House Committee on Criminal Jurisprudence - 68th R.S. (1983)
Committee Members
- Wayne Peveto, Chair
- Terral R. Smith, Vice Chair
- Tom C. Waldrop, Chair - Budget & Oversight
- Dick Burnett
- Debra Danburg
- Al Granoff
- Joe Hernandez
- Samuel Hudson III
- James Hury
Charges
- To monitor all activities and have budget oversight responsibilities for those agencies, boards and commissions as listed in Rule 3, Section 6.
- To oversee the expenditure of the $3 million appropriations to the Texas Education Agency earmarked for a program designed to keep trouble students, truants, etc. enrolled in a classroom situation. To follow the guidelines set up by TEA for the participating school districts.

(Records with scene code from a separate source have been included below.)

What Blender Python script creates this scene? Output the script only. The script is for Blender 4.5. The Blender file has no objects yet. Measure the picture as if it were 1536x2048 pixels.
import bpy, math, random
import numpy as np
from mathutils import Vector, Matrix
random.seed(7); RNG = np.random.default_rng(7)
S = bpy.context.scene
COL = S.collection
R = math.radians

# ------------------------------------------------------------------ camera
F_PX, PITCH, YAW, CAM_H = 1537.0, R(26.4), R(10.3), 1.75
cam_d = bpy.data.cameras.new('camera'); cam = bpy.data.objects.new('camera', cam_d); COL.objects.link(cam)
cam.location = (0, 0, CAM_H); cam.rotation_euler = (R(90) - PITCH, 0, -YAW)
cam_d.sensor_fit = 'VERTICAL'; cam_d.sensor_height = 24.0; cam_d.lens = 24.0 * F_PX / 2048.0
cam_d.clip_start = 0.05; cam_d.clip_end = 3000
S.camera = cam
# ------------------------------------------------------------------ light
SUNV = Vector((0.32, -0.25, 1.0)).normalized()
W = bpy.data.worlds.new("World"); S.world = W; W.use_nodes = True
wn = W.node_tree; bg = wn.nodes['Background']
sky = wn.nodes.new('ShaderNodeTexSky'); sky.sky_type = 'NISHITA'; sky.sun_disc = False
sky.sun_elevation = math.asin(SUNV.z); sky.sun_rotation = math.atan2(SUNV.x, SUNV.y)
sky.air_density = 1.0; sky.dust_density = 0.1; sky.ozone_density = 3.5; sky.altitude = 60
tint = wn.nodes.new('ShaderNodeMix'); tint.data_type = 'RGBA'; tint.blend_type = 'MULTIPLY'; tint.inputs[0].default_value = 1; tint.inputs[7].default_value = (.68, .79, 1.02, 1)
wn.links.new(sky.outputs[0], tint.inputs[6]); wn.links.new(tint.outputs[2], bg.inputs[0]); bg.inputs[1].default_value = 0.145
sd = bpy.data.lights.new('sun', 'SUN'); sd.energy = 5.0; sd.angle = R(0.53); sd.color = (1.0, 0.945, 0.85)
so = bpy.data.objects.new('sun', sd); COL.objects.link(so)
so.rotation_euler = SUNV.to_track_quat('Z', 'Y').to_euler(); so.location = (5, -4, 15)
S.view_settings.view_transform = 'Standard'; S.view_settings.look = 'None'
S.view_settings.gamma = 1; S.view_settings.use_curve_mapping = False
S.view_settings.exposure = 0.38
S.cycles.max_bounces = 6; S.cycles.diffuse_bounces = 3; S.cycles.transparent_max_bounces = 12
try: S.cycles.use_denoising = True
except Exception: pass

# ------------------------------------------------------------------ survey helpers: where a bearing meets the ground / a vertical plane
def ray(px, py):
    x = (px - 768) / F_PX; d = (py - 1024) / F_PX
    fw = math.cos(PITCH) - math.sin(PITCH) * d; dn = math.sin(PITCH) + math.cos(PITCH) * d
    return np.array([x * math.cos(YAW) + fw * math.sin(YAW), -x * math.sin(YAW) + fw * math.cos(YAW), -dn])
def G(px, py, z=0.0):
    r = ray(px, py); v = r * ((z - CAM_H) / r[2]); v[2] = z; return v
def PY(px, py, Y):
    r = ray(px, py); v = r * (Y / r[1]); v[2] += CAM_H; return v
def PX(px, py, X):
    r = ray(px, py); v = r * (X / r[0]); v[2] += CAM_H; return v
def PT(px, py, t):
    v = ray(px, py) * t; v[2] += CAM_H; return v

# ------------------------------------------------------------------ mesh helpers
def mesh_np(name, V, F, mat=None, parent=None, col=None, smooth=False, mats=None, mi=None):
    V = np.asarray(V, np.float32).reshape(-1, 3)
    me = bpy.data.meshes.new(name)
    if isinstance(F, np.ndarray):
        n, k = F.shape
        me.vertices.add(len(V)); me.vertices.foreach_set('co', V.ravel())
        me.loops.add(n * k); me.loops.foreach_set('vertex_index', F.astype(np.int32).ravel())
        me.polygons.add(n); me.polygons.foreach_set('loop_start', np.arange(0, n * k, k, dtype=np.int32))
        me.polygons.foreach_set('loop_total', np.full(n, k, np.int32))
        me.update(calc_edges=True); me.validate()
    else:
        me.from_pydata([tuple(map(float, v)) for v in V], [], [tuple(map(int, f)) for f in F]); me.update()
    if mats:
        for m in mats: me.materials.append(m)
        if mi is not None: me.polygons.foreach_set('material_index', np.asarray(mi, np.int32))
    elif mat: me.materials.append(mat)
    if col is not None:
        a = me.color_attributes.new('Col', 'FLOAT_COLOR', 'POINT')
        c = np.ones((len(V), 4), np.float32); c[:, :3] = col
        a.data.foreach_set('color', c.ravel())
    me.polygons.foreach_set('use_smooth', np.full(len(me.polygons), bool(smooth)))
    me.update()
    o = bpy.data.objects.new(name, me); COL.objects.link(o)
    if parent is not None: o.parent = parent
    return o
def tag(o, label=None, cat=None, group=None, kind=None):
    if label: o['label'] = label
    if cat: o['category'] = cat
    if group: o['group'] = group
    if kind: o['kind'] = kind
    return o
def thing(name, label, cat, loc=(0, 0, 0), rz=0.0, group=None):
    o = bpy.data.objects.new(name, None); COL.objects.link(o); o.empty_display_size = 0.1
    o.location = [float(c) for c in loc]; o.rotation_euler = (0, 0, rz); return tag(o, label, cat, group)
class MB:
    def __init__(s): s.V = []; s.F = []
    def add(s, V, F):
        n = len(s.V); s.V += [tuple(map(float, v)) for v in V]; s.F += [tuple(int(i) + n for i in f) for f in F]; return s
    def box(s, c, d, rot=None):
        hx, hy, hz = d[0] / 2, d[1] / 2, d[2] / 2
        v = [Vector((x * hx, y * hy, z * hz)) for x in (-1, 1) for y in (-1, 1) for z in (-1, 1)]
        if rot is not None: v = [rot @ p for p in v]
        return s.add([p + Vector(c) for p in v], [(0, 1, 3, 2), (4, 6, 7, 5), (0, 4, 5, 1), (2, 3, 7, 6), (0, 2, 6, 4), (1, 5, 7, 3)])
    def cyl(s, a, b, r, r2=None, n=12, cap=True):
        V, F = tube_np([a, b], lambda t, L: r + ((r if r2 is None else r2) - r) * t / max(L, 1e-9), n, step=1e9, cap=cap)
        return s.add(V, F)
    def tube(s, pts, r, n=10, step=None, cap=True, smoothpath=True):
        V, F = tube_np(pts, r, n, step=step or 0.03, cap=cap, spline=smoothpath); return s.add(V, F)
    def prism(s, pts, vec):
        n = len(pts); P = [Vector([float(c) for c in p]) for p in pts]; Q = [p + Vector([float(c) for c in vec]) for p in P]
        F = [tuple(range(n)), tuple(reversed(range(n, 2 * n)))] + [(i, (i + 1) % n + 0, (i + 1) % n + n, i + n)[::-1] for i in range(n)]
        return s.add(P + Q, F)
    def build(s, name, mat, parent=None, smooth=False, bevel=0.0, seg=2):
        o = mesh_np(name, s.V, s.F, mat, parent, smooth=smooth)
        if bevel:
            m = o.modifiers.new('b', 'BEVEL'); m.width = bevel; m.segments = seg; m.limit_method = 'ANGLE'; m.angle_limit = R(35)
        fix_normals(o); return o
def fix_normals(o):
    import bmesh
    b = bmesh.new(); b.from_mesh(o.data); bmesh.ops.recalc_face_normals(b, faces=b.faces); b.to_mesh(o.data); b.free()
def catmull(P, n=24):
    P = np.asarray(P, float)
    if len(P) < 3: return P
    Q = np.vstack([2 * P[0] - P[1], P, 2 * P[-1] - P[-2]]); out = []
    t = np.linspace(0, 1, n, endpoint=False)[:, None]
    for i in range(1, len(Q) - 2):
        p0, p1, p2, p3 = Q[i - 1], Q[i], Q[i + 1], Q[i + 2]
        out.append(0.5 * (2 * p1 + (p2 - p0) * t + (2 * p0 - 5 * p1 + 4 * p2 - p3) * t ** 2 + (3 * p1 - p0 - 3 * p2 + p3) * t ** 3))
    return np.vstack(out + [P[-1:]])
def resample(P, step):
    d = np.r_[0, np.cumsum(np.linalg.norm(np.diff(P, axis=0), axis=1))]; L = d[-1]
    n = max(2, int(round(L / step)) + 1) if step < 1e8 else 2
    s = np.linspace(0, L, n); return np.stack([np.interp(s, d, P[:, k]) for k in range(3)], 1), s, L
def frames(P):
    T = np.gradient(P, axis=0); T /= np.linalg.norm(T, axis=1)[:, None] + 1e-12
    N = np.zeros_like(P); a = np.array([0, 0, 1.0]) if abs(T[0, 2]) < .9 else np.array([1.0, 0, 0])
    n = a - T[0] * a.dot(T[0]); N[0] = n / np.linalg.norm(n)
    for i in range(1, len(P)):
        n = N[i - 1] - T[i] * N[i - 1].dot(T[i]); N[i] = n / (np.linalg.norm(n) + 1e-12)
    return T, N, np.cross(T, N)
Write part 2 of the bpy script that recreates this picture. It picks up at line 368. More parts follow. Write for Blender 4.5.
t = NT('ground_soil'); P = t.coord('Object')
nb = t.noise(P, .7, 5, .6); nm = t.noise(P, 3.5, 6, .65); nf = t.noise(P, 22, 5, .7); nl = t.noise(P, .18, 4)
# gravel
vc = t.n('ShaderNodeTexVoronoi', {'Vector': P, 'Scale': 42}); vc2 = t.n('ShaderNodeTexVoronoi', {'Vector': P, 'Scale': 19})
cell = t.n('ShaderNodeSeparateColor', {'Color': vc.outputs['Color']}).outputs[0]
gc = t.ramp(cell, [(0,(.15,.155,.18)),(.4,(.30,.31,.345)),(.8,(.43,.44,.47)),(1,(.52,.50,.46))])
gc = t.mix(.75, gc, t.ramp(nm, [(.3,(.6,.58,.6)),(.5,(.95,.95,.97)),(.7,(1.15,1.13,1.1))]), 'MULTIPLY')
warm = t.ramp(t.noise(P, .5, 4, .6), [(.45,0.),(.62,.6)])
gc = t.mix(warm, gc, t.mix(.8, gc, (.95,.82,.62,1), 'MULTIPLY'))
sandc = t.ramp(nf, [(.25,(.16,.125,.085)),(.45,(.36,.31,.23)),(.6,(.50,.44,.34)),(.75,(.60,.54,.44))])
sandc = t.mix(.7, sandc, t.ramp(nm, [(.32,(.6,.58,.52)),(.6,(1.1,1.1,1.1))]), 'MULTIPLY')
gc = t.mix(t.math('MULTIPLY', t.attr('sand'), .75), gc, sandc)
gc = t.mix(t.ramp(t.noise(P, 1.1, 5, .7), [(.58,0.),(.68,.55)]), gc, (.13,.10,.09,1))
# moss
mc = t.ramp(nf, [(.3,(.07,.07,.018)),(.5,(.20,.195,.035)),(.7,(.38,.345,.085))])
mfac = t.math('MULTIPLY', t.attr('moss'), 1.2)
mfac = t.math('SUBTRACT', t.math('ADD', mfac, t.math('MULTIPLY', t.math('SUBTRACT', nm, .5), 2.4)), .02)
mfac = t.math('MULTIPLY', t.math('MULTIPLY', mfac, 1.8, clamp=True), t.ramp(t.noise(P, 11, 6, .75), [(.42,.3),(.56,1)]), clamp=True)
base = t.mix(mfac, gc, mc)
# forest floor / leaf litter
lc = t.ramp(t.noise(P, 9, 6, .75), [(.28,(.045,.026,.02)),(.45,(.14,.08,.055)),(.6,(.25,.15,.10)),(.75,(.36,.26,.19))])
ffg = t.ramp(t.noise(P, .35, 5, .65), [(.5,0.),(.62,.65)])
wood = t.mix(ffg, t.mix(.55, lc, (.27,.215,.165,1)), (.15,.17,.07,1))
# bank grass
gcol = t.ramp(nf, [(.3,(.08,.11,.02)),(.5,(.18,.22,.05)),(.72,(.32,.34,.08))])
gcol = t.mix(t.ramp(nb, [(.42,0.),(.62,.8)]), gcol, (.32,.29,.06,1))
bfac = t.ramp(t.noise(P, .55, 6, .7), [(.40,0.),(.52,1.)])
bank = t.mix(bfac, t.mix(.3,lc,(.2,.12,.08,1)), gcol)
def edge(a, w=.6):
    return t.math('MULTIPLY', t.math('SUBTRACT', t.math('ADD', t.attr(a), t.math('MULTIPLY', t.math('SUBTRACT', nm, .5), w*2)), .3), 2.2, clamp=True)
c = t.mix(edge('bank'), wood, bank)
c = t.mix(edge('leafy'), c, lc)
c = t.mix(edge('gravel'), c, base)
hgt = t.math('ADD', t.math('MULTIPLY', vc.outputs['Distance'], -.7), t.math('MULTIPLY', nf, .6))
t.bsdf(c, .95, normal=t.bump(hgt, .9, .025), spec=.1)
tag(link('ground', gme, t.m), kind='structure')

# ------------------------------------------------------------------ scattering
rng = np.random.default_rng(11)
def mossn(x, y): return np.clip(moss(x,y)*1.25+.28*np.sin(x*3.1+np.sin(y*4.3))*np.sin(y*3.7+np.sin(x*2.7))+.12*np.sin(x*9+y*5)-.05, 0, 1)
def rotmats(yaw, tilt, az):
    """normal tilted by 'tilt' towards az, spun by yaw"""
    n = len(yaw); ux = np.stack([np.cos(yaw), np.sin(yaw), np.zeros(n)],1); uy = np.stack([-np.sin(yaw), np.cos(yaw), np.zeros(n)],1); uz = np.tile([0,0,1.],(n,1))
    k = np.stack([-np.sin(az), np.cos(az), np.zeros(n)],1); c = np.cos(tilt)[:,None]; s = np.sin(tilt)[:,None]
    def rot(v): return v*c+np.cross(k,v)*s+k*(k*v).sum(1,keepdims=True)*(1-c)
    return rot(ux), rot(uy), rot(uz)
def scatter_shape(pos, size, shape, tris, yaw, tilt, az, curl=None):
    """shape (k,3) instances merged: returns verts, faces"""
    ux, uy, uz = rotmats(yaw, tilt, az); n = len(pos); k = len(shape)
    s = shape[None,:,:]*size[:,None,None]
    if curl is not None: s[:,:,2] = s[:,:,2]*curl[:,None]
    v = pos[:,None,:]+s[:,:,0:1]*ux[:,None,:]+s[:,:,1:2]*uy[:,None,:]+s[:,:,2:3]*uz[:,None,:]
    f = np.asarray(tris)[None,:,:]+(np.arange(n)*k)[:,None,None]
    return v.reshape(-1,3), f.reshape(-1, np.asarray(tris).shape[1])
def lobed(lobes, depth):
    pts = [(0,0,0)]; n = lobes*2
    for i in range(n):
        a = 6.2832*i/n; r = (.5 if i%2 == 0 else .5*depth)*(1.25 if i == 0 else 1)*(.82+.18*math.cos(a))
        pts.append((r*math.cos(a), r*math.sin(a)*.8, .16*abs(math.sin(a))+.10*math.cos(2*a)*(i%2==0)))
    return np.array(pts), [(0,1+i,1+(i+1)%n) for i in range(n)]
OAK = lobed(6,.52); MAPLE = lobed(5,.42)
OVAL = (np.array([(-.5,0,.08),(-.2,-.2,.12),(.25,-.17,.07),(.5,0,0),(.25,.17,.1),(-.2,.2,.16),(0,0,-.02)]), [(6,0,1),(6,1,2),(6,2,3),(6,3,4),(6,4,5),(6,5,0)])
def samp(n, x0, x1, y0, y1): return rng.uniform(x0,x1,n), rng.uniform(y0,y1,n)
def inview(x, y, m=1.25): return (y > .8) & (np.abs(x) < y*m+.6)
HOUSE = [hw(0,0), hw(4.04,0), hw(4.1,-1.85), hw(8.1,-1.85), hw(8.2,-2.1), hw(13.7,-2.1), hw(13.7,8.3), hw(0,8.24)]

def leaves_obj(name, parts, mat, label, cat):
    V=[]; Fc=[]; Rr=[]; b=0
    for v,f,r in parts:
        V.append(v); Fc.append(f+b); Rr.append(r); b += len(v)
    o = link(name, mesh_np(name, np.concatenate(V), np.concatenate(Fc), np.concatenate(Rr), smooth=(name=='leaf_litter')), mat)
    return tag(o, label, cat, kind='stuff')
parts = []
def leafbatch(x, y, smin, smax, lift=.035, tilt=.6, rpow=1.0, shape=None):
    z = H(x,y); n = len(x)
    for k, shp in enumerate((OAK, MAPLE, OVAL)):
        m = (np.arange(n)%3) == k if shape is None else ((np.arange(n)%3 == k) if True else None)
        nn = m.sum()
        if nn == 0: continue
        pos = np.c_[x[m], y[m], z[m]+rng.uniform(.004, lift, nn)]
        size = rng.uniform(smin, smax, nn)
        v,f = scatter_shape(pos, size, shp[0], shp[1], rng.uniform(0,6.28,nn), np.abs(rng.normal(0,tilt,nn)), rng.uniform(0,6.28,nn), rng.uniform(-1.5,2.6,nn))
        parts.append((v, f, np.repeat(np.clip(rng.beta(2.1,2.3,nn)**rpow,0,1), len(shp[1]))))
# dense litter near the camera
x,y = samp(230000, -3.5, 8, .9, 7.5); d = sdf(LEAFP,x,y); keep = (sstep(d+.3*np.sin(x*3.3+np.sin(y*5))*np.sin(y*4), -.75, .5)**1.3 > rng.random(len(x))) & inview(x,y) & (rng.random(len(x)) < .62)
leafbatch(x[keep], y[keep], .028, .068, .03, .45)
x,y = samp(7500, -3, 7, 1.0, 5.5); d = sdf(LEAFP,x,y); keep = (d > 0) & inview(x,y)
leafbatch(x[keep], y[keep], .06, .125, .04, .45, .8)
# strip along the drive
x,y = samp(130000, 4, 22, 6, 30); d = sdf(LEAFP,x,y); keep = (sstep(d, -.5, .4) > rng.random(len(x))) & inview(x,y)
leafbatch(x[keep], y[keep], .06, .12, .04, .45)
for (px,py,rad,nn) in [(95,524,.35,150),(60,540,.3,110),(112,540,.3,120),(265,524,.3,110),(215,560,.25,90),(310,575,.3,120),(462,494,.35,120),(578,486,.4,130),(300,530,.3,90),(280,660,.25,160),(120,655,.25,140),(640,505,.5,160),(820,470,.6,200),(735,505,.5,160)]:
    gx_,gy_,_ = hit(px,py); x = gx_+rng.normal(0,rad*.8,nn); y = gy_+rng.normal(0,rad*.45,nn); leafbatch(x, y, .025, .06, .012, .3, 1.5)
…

- To track the prison reform measures and see how they are being implemented, To determine the benefits derived from these measures, both in terms of recidivism and in terms of monetary savings.
- To study the concept of adding a new type of sentence alternative for persons convicted of a capital offense. Specifically, the idea of life without parole.
- To study the need/benefits of raising the jurisdictional age of TYC to age 21 from age 18 for certain instances when keeping the child past the age of 18 would be beneficial to child and/or society.
- To look into alternative programs for youths who have committed status crimes, i.e.. truancy, running away from home, etc. To find alternatives to sentencing in TYC facilities for property offenders, as well as some minor non-property offenders.
- To devise a policy to keep the Texas Penal Code standardized, so that specific crimes do not have separate forms of sentencing.
- To make a general interim study on the laws of fraud, fiduciary relationships, and white collar crime.
- Study the need to reform the charging instrument in Texas; consider whether the state should be allowed to prosecute crimes other than capital offenses on the basis of an information rather than an indictment issued by a grand jury.*
- Make recommendations regarding the non-substantive changes to the probation and parole laws currently found in Articles 42.12 and 42.13 of the Texas Code of Criminal Procedure.*
* This represents an abstract of the report contents. Charge text is incomplete or unavailable.